Version 3.3.5

src/arm/simulator-arm.cc

Index: src/arm/simulator-arm.cc
diff --git a/src/arm/simulator-arm.cc b/src/arm/simulator-arm.cc
index 68c2928224d809935c75d62c463ffcfead7cbab3..6af535553fb8bb7d3177d63106a50bd020cf7130 100644
--- a/src/arm/simulator-arm.cc
+++ b/src/arm/simulator-arm.cc
@@ -719,20 +719,21 @@ void Simulator::CheckICache(v8::internal::HashMap* i_cache,
 }
 
 
-void Simulator::Initialize() {
-  if (Isolate::Current()->simulator_initialized()) return;
-  Isolate::Current()->set_simulator_initialized(true);
-  ::v8::internal::ExternalReference::set_redirector(&RedirectExternalReference);
+void Simulator::Initialize(Isolate* isolate) {
+  if (isolate->simulator_initialized()) return;
+  isolate->set_simulator_initialized(true);
+  ::v8::internal::ExternalReference::set_redirector(isolate,
+                                                    &RedirectExternalReference);
 }
 
 
-Simulator::Simulator() : isolate_(Isolate::Current()) {
+Simulator::Simulator(Isolate* isolate) : isolate_(isolate) {
   i_cache_ = isolate_->simulator_i_cache();
   if (i_cache_ == NULL) {
     i_cache_ = new v8::internal::HashMap(&ICacheMatch);
     isolate_->set_simulator_i_cache(i_cache_);
   }
-  Initialize();
+  Initialize(isolate);
   // Setup simulator support first. Some of this information is needed to
   // setup the architecture state.
   size_t stack_size = 1 * 1024*1024;  // allocate 1MB for stack
@@ -848,17 +849,13 @@ void* Simulator::RedirectExternalReference(void* external_function,
 // Get the active Simulator for the current thread.

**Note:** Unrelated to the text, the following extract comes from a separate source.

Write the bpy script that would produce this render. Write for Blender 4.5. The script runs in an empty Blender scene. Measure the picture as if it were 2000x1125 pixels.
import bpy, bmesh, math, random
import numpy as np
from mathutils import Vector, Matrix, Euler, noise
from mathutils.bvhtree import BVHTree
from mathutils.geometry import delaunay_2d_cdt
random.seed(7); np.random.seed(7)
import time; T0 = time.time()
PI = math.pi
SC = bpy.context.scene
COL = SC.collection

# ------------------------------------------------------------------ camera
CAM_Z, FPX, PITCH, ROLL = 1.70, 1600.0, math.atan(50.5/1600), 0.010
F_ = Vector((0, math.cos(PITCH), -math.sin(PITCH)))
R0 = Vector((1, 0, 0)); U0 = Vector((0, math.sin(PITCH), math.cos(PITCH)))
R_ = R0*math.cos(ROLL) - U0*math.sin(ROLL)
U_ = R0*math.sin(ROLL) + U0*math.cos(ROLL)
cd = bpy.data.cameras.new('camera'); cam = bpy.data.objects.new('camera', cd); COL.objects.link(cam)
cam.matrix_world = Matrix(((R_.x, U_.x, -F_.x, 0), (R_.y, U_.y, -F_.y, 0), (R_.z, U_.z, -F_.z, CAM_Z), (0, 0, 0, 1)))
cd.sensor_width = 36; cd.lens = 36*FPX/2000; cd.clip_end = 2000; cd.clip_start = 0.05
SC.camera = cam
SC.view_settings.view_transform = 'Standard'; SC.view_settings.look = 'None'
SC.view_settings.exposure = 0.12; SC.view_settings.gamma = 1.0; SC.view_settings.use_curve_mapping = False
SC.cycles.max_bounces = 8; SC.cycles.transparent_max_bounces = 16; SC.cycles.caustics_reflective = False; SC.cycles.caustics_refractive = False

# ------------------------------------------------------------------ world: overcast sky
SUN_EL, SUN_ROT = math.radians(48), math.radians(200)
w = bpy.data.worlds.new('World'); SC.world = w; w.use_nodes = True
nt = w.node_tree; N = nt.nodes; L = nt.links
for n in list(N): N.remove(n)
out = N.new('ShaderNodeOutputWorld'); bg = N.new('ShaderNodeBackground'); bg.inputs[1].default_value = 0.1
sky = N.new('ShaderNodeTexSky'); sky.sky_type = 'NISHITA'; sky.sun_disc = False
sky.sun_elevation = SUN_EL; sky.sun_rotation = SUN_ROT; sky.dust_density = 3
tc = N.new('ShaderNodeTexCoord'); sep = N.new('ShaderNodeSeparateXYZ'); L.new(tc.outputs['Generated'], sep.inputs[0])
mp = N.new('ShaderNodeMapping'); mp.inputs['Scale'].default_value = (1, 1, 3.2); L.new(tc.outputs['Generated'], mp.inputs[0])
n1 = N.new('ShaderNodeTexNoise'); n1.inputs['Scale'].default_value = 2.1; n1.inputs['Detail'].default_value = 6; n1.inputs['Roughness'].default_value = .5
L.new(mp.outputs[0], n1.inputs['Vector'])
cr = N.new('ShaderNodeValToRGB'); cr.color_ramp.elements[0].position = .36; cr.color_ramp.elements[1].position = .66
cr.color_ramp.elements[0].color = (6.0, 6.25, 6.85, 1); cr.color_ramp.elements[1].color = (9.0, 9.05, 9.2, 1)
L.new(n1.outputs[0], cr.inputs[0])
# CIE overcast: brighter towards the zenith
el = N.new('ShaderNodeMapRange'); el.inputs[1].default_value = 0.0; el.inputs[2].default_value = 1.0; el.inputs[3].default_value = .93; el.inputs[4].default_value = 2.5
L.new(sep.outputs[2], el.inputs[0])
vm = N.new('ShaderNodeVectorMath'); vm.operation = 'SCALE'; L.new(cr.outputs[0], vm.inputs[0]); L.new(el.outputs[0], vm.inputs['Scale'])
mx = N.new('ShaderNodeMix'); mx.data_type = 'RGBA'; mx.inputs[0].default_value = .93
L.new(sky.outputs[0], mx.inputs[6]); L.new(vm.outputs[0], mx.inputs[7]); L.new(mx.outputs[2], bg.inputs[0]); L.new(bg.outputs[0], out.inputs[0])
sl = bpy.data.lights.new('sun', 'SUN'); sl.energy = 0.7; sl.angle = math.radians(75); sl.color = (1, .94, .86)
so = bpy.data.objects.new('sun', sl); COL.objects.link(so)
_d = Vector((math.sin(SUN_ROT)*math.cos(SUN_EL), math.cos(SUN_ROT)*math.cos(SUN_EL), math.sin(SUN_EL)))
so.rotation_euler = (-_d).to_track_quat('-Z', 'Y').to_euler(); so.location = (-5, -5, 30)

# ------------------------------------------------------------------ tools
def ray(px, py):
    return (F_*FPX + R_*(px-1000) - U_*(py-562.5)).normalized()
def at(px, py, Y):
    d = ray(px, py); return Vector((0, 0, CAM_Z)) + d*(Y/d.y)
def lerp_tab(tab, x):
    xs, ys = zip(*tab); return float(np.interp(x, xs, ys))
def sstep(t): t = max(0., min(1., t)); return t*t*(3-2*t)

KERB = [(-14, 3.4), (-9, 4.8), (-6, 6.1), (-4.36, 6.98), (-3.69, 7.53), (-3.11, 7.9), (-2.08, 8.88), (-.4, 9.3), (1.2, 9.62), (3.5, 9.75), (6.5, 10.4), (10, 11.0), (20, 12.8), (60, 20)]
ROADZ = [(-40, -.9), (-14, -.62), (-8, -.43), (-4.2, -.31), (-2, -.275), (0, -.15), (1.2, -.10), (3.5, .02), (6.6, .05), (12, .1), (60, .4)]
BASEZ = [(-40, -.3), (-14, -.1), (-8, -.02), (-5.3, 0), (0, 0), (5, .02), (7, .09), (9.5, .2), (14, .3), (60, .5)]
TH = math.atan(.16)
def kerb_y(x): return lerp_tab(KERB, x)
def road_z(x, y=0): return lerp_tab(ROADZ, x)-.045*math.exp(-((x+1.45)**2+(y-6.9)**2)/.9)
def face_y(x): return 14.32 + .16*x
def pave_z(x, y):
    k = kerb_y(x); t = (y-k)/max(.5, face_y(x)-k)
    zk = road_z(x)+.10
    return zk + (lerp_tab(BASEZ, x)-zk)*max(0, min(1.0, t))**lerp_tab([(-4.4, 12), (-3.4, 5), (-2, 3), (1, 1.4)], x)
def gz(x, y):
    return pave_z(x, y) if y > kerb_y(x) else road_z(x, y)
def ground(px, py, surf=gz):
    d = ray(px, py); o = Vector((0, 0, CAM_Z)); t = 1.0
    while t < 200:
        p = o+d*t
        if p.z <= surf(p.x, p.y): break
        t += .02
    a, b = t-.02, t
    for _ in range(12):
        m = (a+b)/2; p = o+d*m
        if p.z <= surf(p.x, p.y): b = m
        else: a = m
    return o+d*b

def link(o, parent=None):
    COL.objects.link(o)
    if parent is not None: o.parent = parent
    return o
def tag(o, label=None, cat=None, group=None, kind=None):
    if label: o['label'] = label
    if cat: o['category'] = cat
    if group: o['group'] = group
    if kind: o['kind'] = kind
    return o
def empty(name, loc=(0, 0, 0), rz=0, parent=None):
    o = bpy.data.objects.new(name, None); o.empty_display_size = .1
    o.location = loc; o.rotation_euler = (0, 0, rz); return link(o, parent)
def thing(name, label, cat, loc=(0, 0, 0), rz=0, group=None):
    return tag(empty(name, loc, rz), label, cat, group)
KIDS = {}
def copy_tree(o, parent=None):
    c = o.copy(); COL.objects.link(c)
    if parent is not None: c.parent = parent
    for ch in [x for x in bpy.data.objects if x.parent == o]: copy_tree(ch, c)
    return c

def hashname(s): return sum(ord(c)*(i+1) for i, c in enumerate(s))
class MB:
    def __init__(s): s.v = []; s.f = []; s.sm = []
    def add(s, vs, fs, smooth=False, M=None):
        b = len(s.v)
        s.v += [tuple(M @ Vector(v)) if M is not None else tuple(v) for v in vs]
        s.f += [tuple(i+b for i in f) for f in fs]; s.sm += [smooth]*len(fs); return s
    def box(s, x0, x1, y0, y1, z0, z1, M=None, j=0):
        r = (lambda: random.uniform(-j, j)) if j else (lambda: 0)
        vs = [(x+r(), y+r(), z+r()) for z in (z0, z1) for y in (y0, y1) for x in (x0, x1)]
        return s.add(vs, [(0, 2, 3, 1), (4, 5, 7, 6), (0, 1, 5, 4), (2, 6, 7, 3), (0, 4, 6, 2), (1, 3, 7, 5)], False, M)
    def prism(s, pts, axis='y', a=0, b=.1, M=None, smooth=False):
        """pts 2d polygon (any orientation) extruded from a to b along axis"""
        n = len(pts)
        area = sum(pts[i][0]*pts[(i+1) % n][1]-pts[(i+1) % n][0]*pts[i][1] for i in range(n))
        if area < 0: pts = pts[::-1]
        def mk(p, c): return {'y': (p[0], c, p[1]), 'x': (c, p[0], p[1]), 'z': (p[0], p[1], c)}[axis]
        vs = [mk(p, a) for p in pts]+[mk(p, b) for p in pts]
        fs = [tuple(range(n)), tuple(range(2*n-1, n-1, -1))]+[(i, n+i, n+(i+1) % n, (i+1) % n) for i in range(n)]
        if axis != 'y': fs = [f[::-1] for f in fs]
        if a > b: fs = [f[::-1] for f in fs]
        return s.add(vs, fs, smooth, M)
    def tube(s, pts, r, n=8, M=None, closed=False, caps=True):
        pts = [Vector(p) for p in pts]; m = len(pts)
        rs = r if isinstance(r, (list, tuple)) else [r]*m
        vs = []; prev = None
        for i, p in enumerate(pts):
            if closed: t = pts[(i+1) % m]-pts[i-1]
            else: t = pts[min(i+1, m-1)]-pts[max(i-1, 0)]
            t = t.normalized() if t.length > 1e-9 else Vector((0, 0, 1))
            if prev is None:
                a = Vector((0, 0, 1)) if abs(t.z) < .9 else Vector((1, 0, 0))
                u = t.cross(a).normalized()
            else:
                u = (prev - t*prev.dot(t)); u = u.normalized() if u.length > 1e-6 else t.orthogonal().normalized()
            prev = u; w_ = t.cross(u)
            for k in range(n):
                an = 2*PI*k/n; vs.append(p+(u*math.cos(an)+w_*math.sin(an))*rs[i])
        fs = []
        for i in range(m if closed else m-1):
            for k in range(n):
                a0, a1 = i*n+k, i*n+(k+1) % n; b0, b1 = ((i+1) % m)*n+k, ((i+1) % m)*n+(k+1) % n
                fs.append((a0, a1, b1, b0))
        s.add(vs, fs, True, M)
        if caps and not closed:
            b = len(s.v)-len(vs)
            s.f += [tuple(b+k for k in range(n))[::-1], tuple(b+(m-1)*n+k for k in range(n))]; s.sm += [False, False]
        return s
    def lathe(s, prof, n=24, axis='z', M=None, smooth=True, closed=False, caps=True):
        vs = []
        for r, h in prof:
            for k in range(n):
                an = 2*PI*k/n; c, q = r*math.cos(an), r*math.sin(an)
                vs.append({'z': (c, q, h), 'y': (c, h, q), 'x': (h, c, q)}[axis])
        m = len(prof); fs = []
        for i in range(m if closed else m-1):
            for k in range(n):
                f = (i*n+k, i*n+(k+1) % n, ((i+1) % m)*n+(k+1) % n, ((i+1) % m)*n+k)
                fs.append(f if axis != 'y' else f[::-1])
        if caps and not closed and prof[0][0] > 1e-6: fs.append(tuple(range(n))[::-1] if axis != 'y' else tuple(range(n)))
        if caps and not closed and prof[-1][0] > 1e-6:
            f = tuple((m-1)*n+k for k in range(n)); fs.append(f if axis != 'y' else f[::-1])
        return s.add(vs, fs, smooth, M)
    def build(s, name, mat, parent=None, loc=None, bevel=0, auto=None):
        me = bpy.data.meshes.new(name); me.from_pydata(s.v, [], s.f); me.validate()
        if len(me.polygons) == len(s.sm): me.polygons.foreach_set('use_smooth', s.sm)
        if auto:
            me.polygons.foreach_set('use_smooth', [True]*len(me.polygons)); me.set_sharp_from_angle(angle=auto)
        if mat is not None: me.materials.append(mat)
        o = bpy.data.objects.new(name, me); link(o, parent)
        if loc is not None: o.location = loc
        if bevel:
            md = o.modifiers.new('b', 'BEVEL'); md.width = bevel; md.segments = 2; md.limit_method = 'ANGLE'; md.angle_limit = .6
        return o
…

 Simulator* Simulator::current(Isolate* isolate) {
   v8::internal::Isolate::PerIsolateThreadData* isolate_data =
-      Isolate::CurrentPerIsolateThreadData();
-  if (isolate_data == NULL) {
-    Isolate::EnterDefaultIsolate();
-    isolate_data = Isolate::CurrentPerIsolateThreadData();
-  }
+      isolate->FindOrAllocatePerThreadDataForThisThread();
   ASSERT(isolate_data != NULL);
 
   Simulator* sim = isolate_data->simulator();
   if (sim == NULL) {
     // TODO(146): delete the simulator object when a thread/isolate goes away.

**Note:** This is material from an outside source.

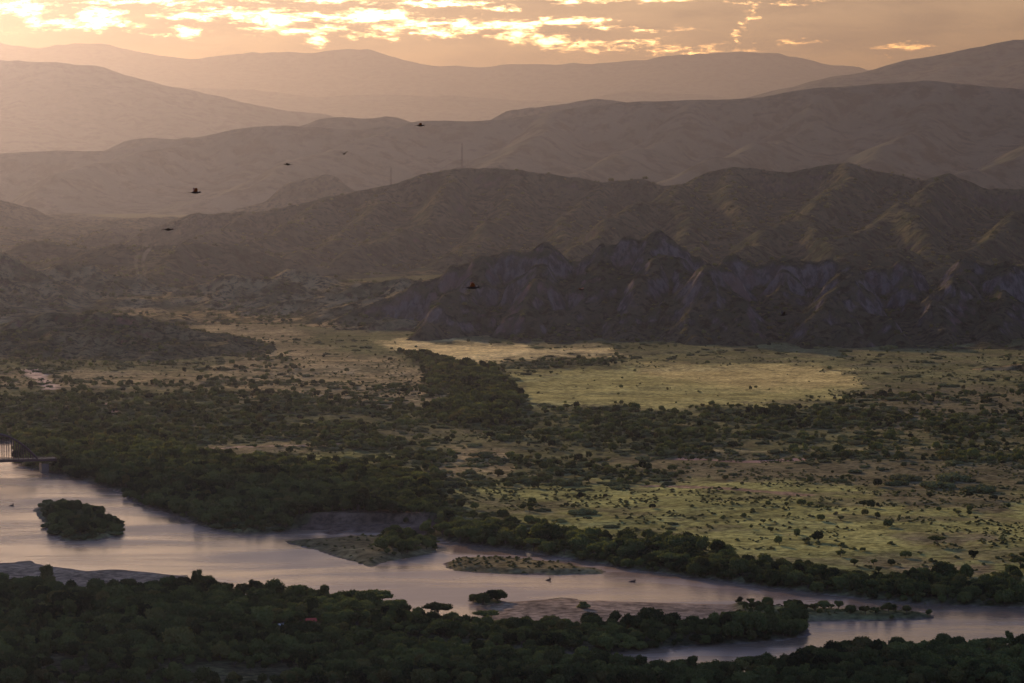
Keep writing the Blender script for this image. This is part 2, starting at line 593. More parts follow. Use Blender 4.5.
def terrain_material(name, rock=None):
    m, t, out = material(name)
    geo = t.new('ShaderNodeNewGeometry')
    pos = geo.outputs['Position']
    at = t.new('ShaderNodeAttribute', attribute_name='cover')
    n1 = t.noise(pos, 0.22, 5, 0.65)
    n2 = t.noise(pos, 0.035, 5, 0.6)
    k = t.math('MULTIPLY', t.ramp(n1, 0.30, 0.70, 0.45, 1.5), t.ramp(n2, 0.3, 0.7, 0.75, 1.25))
    c = t.mix(1.0, at.outputs['Color'], k, 'MULTIPLY')
    if rock:
        c = rock(t, pos, geo, c)
    b = t.new('ShaderNodeBump')
    b.inputs['Strength'].default_value = 0.8
    b.inputs['Distance'].default_value = 1.0 if not rock else 3.0
    t.put(b.inputs['Height'], t.noise(pos, 0.35 if not rock else 0.12, 5, 0.7))
    p = principled(t, out, c, 1.0, 0.0)
    t.l.new(b.outputs[0], p.inputs['Normal'])
    return m


me.materials.append(terrain_material('grassland'))
ground = tag(obj('ground', me), kind='structure')

# river surface
m, t, out = material('muddy_water')
geo = t.new('ShaderNodeNewGeometry')
pos = geo.outputs['Position']
n1 = t.noise(t.scale(pos, (.010, .03, 1)), 1.0, 5, 0.6, 0.6)
c = t.mix(t.ramp(n1, .3, .7), (.17, .112, .07), (.23, .155, .095))
b = t.new('ShaderNodeBump')
b.inputs['Strength'].default_value = 0.35
b.inputs['Distance'].default_value = 0.25
t.put(b.inputs['Height'], t.math('ADD', t.noise(t.scale(pos, (.5, .25, 1)), 1.0, 4, 0.7), t.math('MULTIPLY', t.noise(t.scale(pos, (.05, .03, 1)), 1.0, 3, 0.6, 1.0), 1.5)))
rg = t.ramp(t.noise(t.scale(pos, (.006, .02, 1)), 1.0, 4, 0.6, 0.5), .35, .65, .14, .34)
p = principled(t, out, c, rg, 0.17)
p.inputs['IOR'].default_value = 1.33
t.l.new(b.outputs[0], p.inputs['Normal'])
wv = [(-1500, 1150, 0), (1500, 1150, 0), (1500, 3400, 0), (-1500, 3400, 0)]
river = tag(obj('river', mesh_from('river', wv, [(0, 1, 2, 3)], [m], False)), kind='structure')


# ------------------------------------------------------------------ hills and mountains as eroded height fields
def segs(spine, Y=None):
    """spine: list of (px, py, Y) -> (x, y, z)"""
    out_ = []
    for p_ in spine:
        Yp = p_[2] if len(p_) > 2 else Y
        x, z = PD(p_[0], p_[1], Yp)
        out_.append((float(x), float(Yp), float(z)))
    return out_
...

-    sim = new Simulator();
+    sim = new Simulator(isolate);
     isolate_data->set_simulator(sim);
   }
   return sim;
@@ -1018,13 +1015,13 @@ void Simulator::GetFpArgs(double* x, double* y) {
   } else {
     // We use a char buffer to get around the strict-aliasing rules which
     // otherwise allow the compiler to optimize away the copy.
-    char buffer[2 * sizeof(registers_[0])];
+    char buffer[sizeof(*x)];
     // Registers 0 and 1 -> x.
-    memcpy(buffer, registers_, sizeof(buffer));
-    memcpy(x, buffer, sizeof(buffer));
+    memcpy(buffer, registers_, sizeof(*x));
+    memcpy(x, buffer, sizeof(*x));
     // Registers 2 and 3 -> y.
-    memcpy(buffer, registers_ + 2, sizeof(buffer));
-    memcpy(y, buffer, sizeof(buffer));
+    memcpy(buffer, registers_ + 2, sizeof(*y));
+    memcpy(y, buffer, sizeof(*y));
   }
 }
 
@@ -1036,16 +1033,16 @@ void Simulator::GetFpArgs(double* x) {
   } else {
     // We use a char buffer to get around the strict-aliasing rules which
     // otherwise allow the compiler to optimize away the copy.
-    char buffer[2 * sizeof(registers_[0])];
+    char buffer[sizeof(*x)];
     // Registers 0 and 1 -> x.
-    memcpy(buffer, registers_, sizeof(buffer));
-    memcpy(x, buffer, sizeof(buffer));
+    memcpy(buffer, registers_, sizeof(*x));
+    memcpy(x, buffer, sizeof(*x));
   }
 }
 
 
-// For use in calls that take two double values, constructed either
-// from r0-r3 or d0 and d1.
+// For use in calls that take one double value constructed either
+// from r0 and r1 or d0 and one integer value.
 void Simulator::GetFpArgs(double* x, int32_t* y) {
   if (use_eabi_hardfloat()) {
     *x = vfp_register[0];
@@ -1053,13 +1050,13 @@ void Simulator::GetFpArgs(double* x, int32_t* y) {
   } else {
     // We use a char buffer to get around the strict-aliasing rules which
     // otherwise allow the compiler to optimize away the copy.
-    char buffer[2 * sizeof(registers_[0])];
+    char buffer[sizeof(*x)];
     // Registers 0 and 1 -> x.
-    memcpy(buffer, registers_, sizeof(buffer));
-    memcpy(x, buffer, sizeof(buffer));
-    // Registers 2 and 3 -> y.
-    memcpy(buffer, registers_ + 2, sizeof(buffer));
-    memcpy(y, buffer, sizeof(buffer));
+    memcpy(buffer, registers_, sizeof(*x));
+    memcpy(x, buffer, sizeof(*x));
+    // Register 2 -> y.
+    memcpy(buffer, registers_ + 2, sizeof(*y));
+    memcpy(y, buffer, sizeof(*y));
   }
 }